What we do know is that for 1500-2000 years, republicanism and "human rights" lay undiscovered in the Bible. If Langdon's arguments were "revisionist," surely yours would be if not made until the 21st century.

As for Harvard's curriculum, I recall that Thomas Aquinas was taught there until 1680 or so. Until you know something about Aquinas, you don't know diddly, because everyone in the Founding era knew him directly, or indirectly through thinkers like Richard Hooker. Since you missed the clearly Thomistic [that means Aquinas] sense of Hamilton's statement on natural law, until you get up to speed on such stuff it remains likely that you will continue to fall into such fatal errors, relatively simple errors that will discredit and distract from whatever legitimate arguments you have, as we have already seen happen here yet again today. Cheers.

Our Founding Truth said...

Tom: You missed Hamilton's plain reference to natural law as distinct from scripture

I saw it. I was trying to trap Jon, haha.

As another example, by taking only the first part of John Adams' diary entry of March 2, 1756 from a second-hand source, you erroneously argued that Adams was equating Jesus with God.>

On that one, it's obvious Adams had no idea what he was saying. He's a unitarian claiming Jesus is the author of nature, by reason of the context of the words.
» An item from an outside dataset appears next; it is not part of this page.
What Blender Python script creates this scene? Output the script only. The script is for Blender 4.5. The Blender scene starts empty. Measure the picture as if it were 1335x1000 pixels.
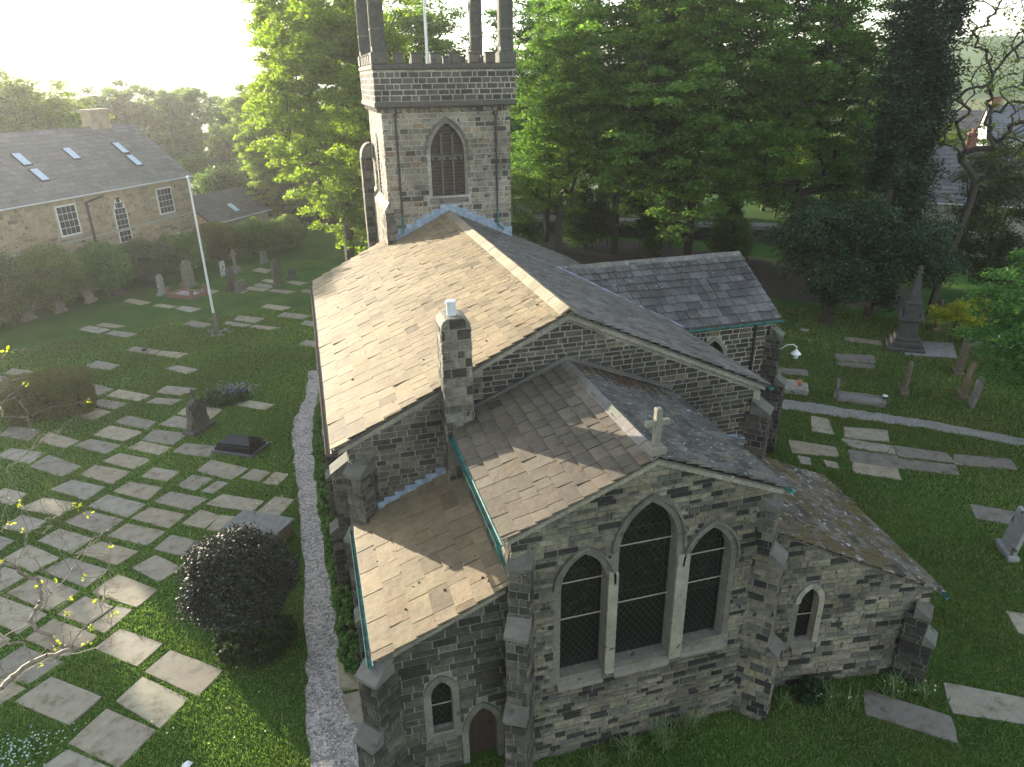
import bpy, math, random
import numpy as np
from mathutils import Vector, Matrix
from mathutils.geometry import tessellate_polygon

random.seed(7)
C = bpy.context.scene.collection
SC = bpy.context.scene

# ---------------------------------------------------------------- camera, sky, sun, exposure
cam_d = bpy.data.cameras.new('camera')
cam_d.sensor_width = 36.0
cam_d.lens = 926.0 / 1335.0 * 36.0
cam_d.clip_start = 0.1
cam_d.clip_end = 9000
cam = bpy.data.objects.new('camera', cam_d)
C.objects.link(cam)
R3 = Matrix(((0.961394, 0.121164, -0.247066), (-0.274798, 0.375637, -0.885089), (-0.014434, 0.918812, 0.394431)))
cam.matrix_world = Matrix.Translation((0, 0, 16)) @ R3.to_4x4()
SC.camera = cam

SUN_AZ = 151.2      # heading the light travels to, clockwise from +Y
SUN_EL = 9.3
world = bpy.data.worlds.new('World')
SC.world = world
world.use_nodes = True
wn = world.node_tree.nodes
wl = world.node_tree.links
bg = wn['Background']
sky = wn.new('ShaderNodeTexSky')
sky.sky_type = 'NISHITA'
sky.sun_disc = False
sky.sun_elevation = math.radians(SUN_EL)
sky.sun_rotation = math.radians(SUN_AZ - 180)
sky.altitude = 150
sky.air_density = 1.0
sky.dust_density = 0.4
sky.ozone_density = 1.0
hs = wn.new('ShaderNodeHueSaturation')      # a thin high overcast pales the sky evenly
hs.inputs['Saturation'].default_value = 0.58
wl.new(sky.outputs[0], hs.inputs['Color'])
wl.new(hs.outputs[0], bg.inputs['Color'])
bg.inputs['Strength'].default_value = 0.15

sun_d = bpy.data.lights.new('sun', 'SUN')
sun_d.energy = 5.0
sun_d.angle = math.radians(0.53)
sun_d.color = (1.0, 0.88, 0.68)
sun = bpy.data.objects.new('sun', sun_d)
C.objects.link(sun)
_a, _e = math.radians(SUN_AZ), math.radians(SUN_EL)
SUNV = Vector((math.sin(_a) * math.cos(_e), math.cos(_a) * math.cos(_e), -math.sin(_e)))
sun.rotation_euler = SUNV.to_track_quat('-Z', 'Y').to_euler()

SC.view_settings.view_transform = 'Standard'
SC.view_settings.look = 'None'
SC.view_settings.exposure = 1.9
SC.view_settings.gamma = 1.0
SC.view_settings.use_curve_mapping = False
SC.cycles.volume_bounces = 1
SC.cycles.max_bounces = 6
SC.cycles.transparent_max_bounces = 8

CAMP = np.array([0, 0, 16.0])
R3n = np.array([[R3[i][j] for j in range(3)] for i in range(3)])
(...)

Any Christian would come up with that take if not knowing Adams was a unitarian.

I found this quote worthy enough to go examine the entire diary entry at the original source, and a reading of the full passage makes it quite clear that Adams attributed miracles to many other men other than Jesus>

I don't know who he could be referring to, if not Biblical characters.

If the Bible can be used to support the modern notion of human rights, it will through exegesis and reason well after the fact---theology, if you will---much as it took 2000 years for the wise and clever Samuel Langdon to notice that republicanism could be found in Exodus.>

Right, but we haven't even scaned the surface of the Christian Philosophers writings. The parts we have seen, support natural law from the bible, e.g. Hooker, Pufendorf, Grotius, and I've seen Aquinas link it with Romans 2:14-15. That Israel was a type of Republic had to have been proclaimed through exegesis by the Philosophers; Langdon wasn't the first. How could it be that my friends and I find this stuff, and Pufendorf couldn't? His job was studying the bible everyday, no?
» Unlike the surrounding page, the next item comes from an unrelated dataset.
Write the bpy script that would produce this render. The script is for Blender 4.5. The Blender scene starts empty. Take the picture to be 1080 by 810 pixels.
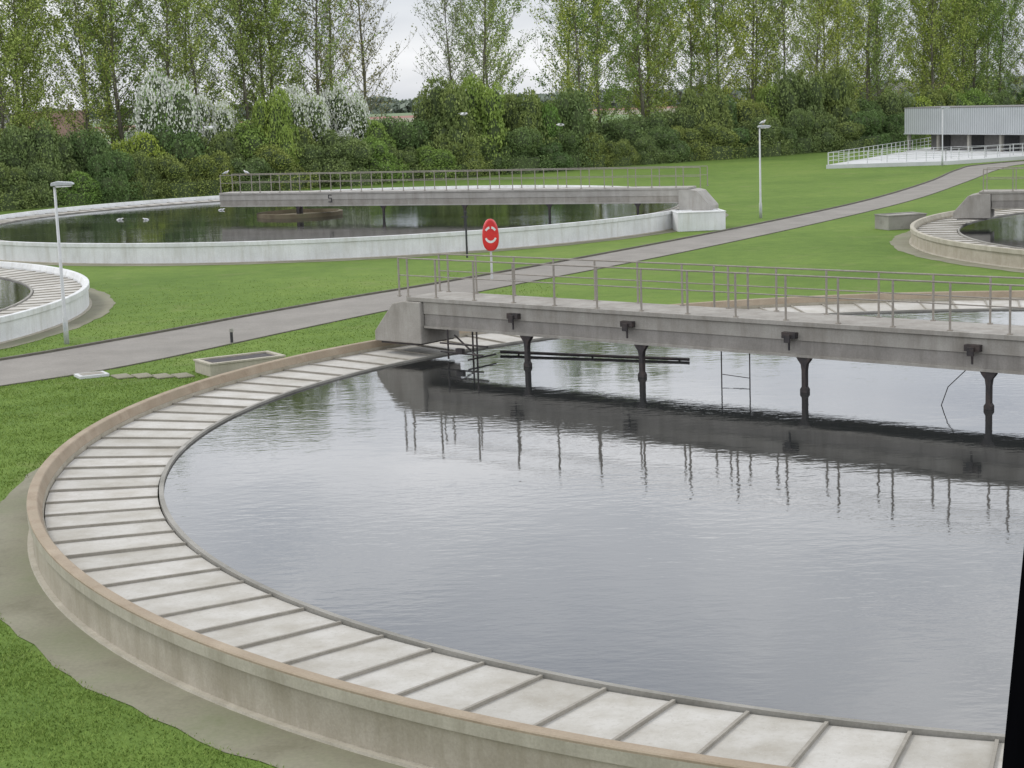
import bpy, math, random
import numpy as np
from mathutils import Vector, Matrix
random.seed(7); rng=np.random.default_rng(11)
S=bpy.context.scene
COL=S.collection
# ---------------------------------------------------------------- helpers
def link(o,parent=None,name=None):
    COL.objects.link(o)
    if parent is not None: o.parent=parent
    return o
def thing(o,label,cat,group=None):
    o["label"]=label;o["category"]=cat
    if group:o["group"]=group
    return o
def structure(o,kind="structure"):
    o["kind"]=kind;return o
def empty(name,loc=(0,0,0),rotz=0):
    o=bpy.data.objects.new(name,None);o.empty_display_size=.3
    o.location=loc;o.rotation_euler=(0,0,rotz);COL.objects.link(o);return o
def mesh_obj(name,verts,faces,mat,parent=None,smooth=False,loc=None):
    me=bpy.data.meshes.new(name)
    me.from_pydata([tuple(map(float,v)) for v in verts],[],faces)
    me.validate();me.update()
    if mat:me.materials.append(mat)
    if smooth:
        me.polygons.foreach_set("use_smooth",[True]*len(me.polygons))
    o=bpy.data.objects.new(name,me)
    if loc:o.location=loc
    return link(o,parent)
def poly_mesh(name,V,n,mat):
    V=np.asarray(V,dtype=np.float32).reshape(-1,3);k=len(V)//n
    me=bpy.data.meshes.new(name)
    me.vertices.add(len(V));me.vertices.foreach_set("co",V.ravel())
    me.loops.add(len(V));me.loops.foreach_set("vertex_index",np.arange(len(V),dtype=np.int32))
    me.polygons.add(k);me.polygons.foreach_set("loop_start",np.arange(0,len(V),n,dtype=np.int32))
    me.update(calc_edges=True)
    if mat:me.materials.append(mat)
    return me
class MB:
    def __init__(s):s.v=[];s.f=[]
    def add(s,v,f):
        b=len(s.v);s.v+= [tuple(x) for x in v];s.f+=[tuple(i+b for i in q) for q in f]
    def box(s,x0,x1,y0,y1,z0,z1):
        s.add([(x0,y0,z0),(x1,y0,z0),(x1,y1,z0),(x0,y1,z0),(x0,y0,z1),(x1,y0,z1),(x1,y1,z1),(x0,y1,z1)],
        [(0,3,2,1),(4,5,6,7),(0,1,5,4),(1,2,6,5),(2,3,7,6),(3,0,4,7)])
    def prism(s,pts,y0,y1):
        n=len(pts)
        s.add([(x,y0,z) for x,z in pts]+[(x,y1,z) for x,z in pts],
        [tuple(range(n)),tuple(range(2*n-1,n-1,-1))]+[(i,i+n,(i+1)%n+n,(i+1)%n) for i in range(n)])
    def tube(s,pts,rad,n=8,cap=True):
        pts=[Vector(p) for p in pts]
        if not hasattr(rad,'__len__'):rad=[rad]*len(pts)
        vs=[]
        for i,p in enumerate(pts):
            a=pts[max(i-1,0)];b=pts[min(i+1,len(pts)-1)]
            t=(b-a).normalized()
            u=t.cross(Vector((0,0,1)))
            if u.length<.05:u=t.cross(Vector((0,1,0)))
            u.normalize();w=t.cross(u)
            for k in range(n):
                an=2*math.pi*k/n
                vs.append(p+(u*math.cos(an)+w*math.sin(an))*rad[i])
        fs=[]
        for i in range(len(pts)-1):
            for k in range(n):
                fs.append((i*n+k,i*n+(k+1)%n,(i+1)*n+(k+1)%n,(i+1)*n+k))
        if cap:
            fs.append(tuple(range(n-1,-1,-1)));m=(len(pts)-1)*n
            fs.append(tuple(range(m,m+n)))
        s.add(vs,fs)
    def obj(s,name,mat,parent=None,smooth=False,bevel=0,loc=None):
        o=mesh_obj(name,s.v,s.f,mat,parent,smooth,loc)
        if bevel:
            m=o.modifiers.new("b","BEVEL");m.width=bevel;m.segments=2;m.limit_method='ANGLE'
        return o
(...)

What we do know is that for 1500-2000 years, republicanism and "human rights" lay undiscovered in the Bible. If Langdon's arguments were "revisionist," surely yours would be if not made until the 21st century.>

Then we need to look at Hooker, Pufendorf, Grotius, Blackstone, et al. I would even guess the early church fathers, such as: Polycarp, Ignatius, Clement, Tertullian, etc. wrote about Israel's government.

Until you know something about Aquinas, you don't know diddly, because everyone in the Founding era knew him directly, or indirectly through thinkers like Richard Hooker.>

Regarding Natural Law, why did Hooker quote Romans 2:14-15, not Aquinas?

Tom Van Dyke said...

You continue to misread the passage from Adams' diary, OFT. He does not call Jesus Christ the "author of nature."

It's therefore no surprise that you and your friends find "all sorts of stuff" in the Bible that Pufendorf [or anyone else] didn't. It's not there. Jonathan Rowe's criticism that you habitually do this is not unfair. You just get a little excited and see what you want to see, but often it's a non sequitur.

Re natural law, Grotius for one says that if there were no God [wicked the thought!], natural law would still be in force. Ergo, natural law is not dependent on scripture, as it's not even dependent on God.

If you wish to cite Pufendorf, please read Pufendorf. I'm unfamiliar with him, so I'd learn something, and I'm sure we can now count on you to quote him accurately, although you'll understand that your summaries will unfortunately be suspect. [See above.]

As for Hooker and Aquinas, it's a good question and there are at least three replies---one, it was customary in those days to employ another thinker's argument in toto without giving explicit credit; two, if you read Algernon Sidney write two paragraphs condemning the papist "Schoolmen" for every paragraph he used of their arguments, you'd see why it was impractical in that era to credit the "Catholic" Aquinas for his arguments that Hooker used; three, Hooker used Thomas' system almost completely, and would have had to credit him on almost every page.

There is much more to natural law theory than a few lines from the Epistle to the Romans, although they're a foundation of Thomas' argument about "general" and "special" revelation [natural law and scripture, respectively]. But first we must observe the distinction. Religiously.

Our Founding Truth said...

You continue to misread the passage from Adams' diary, OFT. He does not call Jesus Christ the "author of nature.">

There's no evidence he isn't either.

It's therefore no surprise that you and your friends find "all sorts of stuff" in the Bible that Pufendorf [or anyone else]>

I beg to differ. You're telling me Langdon exposited this himself, no way.

Re natural law, Grotius for one says that if there were no God [wicked the thought!], natural law would still be in force. Ergo, natural law is not dependent on scripture, as it's not even dependent on God.>

Natural Law is inside of man, no? That natural law is not dependent on scripture is debatable. Grotius definitely believed revelation superior to reason:

"It is beyond controversy among all good men, that if the persons in authority command any thing contrary to Natural Law or the Divine Precepts, it is not to be done. For the Apostles, in saying that we must obey God rather than men, appealed to an undoubted rule, written in the minds of all."

-On the Law of War and Peace , p. 165.

Grotius definitely believed reason could not fully reveal God.

Tom Van Dyke said...

Grotius definitely believed reason could not fully reveal God.

All men agree that reason cannot fully reveal God, even Thomas Aquinas. God is a mystery.

You misread Grotius here apparently: this statement is unremarkable, and unworthy of highlighting. Grotius himself says this statement is "beyond controversy"---to follow the dictates of men over those of God or even one's own "moral sense" is something only a robot, moron, or a Democrat would do.